7. "Wider Europe", the EU's post-enlargement neighbourhood
policy
Enlargement in 2004 gives new impetus to the effort of drawing closer to
the 385 million inhabitants of the countries which will find themselves on the
new external land and sea border, namely Russia, Ukraine, the Western NIS and
the Southern Mediterranean, but do not have a vocation for joining the EU. Over
the coming decade and beyond, the Union's capacity to provide security,
stability and sustainable development to its citizens will no longer be
distinguishable from its interest in close co-operation with the
neighbours. The EU's so-called Wider Europe communication launched in April,
addresses concerns expressed by rnany of you relating to relations with our
neighbours. It proposes to examine ways and means of achieving a more coherent
regional policy. For trade and economic integration, this means to work towards
the establishment, at the pan-European level, of a much more open and
integrated market functioning on the basis of similar or harmonised rules.
Such integration can bring significant economic and other benefits to
countries in our neighbourhood zone, but we have to recognise that the starting
points of individual countries (the Mediterranean, Ukraine, Moldova. Russia)
are different. Concrete proposals will therefore have to take account of this
individuality.
This Strategy is of course distinct from that pursued with other
neighbours, that have a European perspective like the Western Balkans.

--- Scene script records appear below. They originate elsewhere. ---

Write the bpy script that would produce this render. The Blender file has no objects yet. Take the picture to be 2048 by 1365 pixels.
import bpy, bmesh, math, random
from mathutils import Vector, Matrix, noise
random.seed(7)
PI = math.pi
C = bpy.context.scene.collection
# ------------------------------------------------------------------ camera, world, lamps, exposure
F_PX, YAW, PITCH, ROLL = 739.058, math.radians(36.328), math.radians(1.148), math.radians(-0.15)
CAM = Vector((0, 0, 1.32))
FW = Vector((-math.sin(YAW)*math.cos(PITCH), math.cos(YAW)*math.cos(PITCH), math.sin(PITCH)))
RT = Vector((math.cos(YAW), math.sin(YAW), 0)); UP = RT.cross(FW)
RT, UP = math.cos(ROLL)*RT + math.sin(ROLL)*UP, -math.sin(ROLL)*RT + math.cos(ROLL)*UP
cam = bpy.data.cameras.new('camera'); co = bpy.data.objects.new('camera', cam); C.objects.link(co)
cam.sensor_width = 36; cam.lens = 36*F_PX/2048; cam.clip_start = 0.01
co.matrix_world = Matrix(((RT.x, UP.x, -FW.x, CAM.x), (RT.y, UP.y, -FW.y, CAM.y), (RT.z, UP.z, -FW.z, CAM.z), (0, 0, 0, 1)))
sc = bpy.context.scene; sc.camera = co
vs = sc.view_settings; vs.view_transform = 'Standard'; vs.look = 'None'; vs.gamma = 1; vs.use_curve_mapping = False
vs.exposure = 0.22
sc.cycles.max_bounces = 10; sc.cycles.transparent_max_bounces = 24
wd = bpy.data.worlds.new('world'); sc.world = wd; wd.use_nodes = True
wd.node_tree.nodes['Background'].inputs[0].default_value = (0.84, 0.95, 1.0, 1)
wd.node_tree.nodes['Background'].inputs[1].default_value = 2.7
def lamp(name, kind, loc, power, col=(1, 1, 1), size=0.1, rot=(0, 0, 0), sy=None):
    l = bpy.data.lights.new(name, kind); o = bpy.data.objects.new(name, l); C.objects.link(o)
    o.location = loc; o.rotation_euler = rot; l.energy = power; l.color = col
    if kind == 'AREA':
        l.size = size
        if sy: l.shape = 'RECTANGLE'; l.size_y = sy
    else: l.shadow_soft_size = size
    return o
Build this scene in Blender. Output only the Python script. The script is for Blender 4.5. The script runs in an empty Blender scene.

Following the asymmetrical trade liberalisation granted to
these countries, we pursue our strategy of Stabilisation and Association
agreements including the prospects of FTAs with the EU.
8. The way ahead
We are in agreement on the objectives of the current Round and
co-ordination between us has proceeded well so far. Today, we need to focus on
how to best put forward our joint ambitions in the WTO. I am looking forward to
an interesting discussion — both on our general DDA strategy and our interests
in the different topics on the negotiation table. The first wave of EU
enlargement will have become a reality before the scheduled completion of the
DDA negotiations (end December 2004).